DATA EXCERPT ::
--------------------

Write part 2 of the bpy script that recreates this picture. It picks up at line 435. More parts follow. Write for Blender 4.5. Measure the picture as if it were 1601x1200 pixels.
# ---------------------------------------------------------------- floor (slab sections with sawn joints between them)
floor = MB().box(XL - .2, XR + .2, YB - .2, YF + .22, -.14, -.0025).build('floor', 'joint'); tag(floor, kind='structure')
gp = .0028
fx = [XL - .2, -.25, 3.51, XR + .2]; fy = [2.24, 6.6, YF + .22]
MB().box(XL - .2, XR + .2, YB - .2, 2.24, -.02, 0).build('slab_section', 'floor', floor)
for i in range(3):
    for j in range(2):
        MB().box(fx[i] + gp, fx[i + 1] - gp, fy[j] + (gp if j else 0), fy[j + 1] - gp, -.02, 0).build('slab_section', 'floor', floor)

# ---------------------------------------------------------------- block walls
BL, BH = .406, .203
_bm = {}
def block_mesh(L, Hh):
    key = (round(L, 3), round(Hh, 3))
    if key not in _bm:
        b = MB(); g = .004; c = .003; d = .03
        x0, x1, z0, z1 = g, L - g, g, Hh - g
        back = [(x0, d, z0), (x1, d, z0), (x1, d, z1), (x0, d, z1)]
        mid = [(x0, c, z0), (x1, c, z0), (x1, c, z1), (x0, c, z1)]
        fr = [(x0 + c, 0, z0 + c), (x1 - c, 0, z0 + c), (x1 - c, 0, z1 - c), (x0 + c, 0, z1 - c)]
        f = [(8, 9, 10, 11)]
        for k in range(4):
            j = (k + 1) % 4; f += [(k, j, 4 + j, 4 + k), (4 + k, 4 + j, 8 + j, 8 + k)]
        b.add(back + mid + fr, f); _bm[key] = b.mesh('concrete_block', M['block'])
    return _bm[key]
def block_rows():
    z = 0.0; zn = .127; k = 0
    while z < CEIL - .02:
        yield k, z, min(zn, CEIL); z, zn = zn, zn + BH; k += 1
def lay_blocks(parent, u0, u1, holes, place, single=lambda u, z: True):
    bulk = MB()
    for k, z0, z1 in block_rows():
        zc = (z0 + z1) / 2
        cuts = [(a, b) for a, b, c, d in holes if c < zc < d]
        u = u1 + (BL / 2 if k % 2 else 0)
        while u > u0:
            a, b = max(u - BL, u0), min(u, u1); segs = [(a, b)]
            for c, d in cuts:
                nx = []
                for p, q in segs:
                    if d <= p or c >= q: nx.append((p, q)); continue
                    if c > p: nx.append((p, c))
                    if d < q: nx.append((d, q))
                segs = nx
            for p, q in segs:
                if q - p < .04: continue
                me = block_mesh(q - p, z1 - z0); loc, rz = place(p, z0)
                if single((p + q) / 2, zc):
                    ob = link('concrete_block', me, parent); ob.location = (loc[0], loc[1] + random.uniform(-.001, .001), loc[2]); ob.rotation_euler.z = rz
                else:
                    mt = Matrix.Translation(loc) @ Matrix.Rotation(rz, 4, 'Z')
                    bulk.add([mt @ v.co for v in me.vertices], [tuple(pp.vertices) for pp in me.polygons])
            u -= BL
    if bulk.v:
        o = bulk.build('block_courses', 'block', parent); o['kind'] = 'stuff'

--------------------

OBJECTIVE :: Print, please, the lines from the first line of the material through the line that contains "MB().box(fx[i] + gp, fx[i", exactly as written and with nothing added.

WORKED ANSWER ::
Write part 2 of the bpy script that recreates this picture. It picks up at line 435. More parts follow. Write for Blender 4.5. Measure the picture as if it were 1601x1200 pixels.
# ---------------------------------------------------------------- floor (slab sections with sawn joints between them)
floor = MB().box(XL - .2, XR + .2, YB - .2, YF + .22, -.14, -.0025).build('floor', 'joint'); tag(floor, kind='structure')
gp = .0028
fx = [XL - .2, -.25, 3.51, XR + .2]; fy = [2.24, 6.6, YF + .22]
MB().box(XL - .2, XR + .2, YB - .2, 2.24, -.02, 0).build('slab_section', 'floor', floor)
for i in range(3):
    for j in range(2):
        MB().box(fx[i] + gp, fx[i + 1] - gp, fy[j] + (gp if j else 0), fy[j + 1] - gp, -.02, 0).build('slab_section', 'floor', floor)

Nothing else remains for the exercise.